For Latin America’s largest nation Alberto Passos Guimarães has written a study of a much discussed but frequently misunderstood institution, the latifundia. In Brazil before Cabral private ownership of the soil did not exist, for Indian property was communal. Martim Afonso de Sousa transplanted the Portuguese system of landholding in 1532, when he began to grant land by sesmaria to his followers. Thereafter, the traditional sesmaria was used to distribute the land, first along the coast for sugar, then in the interior for cattle raising, and finally in the south for coffee. Small- and medium-sized farms did not appear until the nineteenth century, and they resulted primarily from attempts to encourage European immigration.
According to the author, those small- and medium-sized farms constitute one threat to the latifundistas, but the major blows to the system have come from emancipation, overproduction, World War I, and the Depression.
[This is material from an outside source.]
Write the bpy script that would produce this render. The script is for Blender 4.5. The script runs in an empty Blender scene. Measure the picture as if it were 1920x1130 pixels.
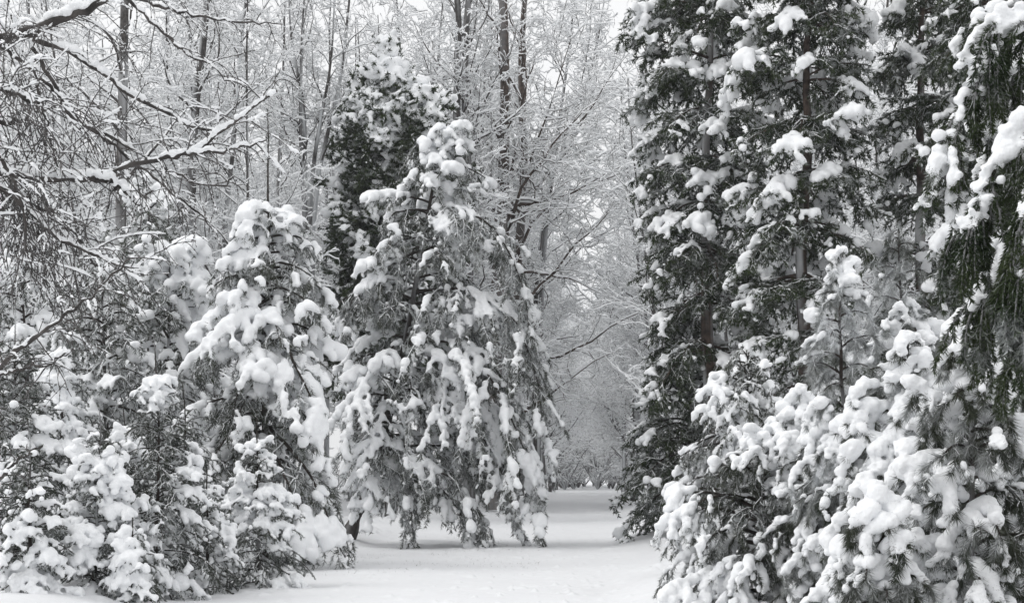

However, agriculture in Brazil is still in a predominately feudal or “pre-capitalist” stage. The author concludes: “In spite of rude shocks suffered throughout its four centuries of existence, the Brazilian latifundia system survives in our own time with sufficient powers to firmly maintain control over our agrarian economy.”
The author enters the hoary historical debate as to whether the colonial regime was essentially capitalistic or feudal. Refuting the statements of Roberto C. Simonsen, his answer is that it was emphatically feudal in nature. Few owned land in Brazil. Because of their wealth and property, landowners dominated the majority. “The monopoly of the land . . . assures the latifundia class . . . the extra-economic power. The extra-economic power is a characteristic and a residue of feudalism.” Millions of Brazilians today live, he points out, under feudal or semi-feudal conditions.
Passos Guimarães takes primarily a Marxian point of view, but he presents a much sounder and saner case than most books bearing the Editôra Fulgor imprint. The book makes good reading, and in his many charts and statistics, the author amply displays for his reader the sources for his interpretations.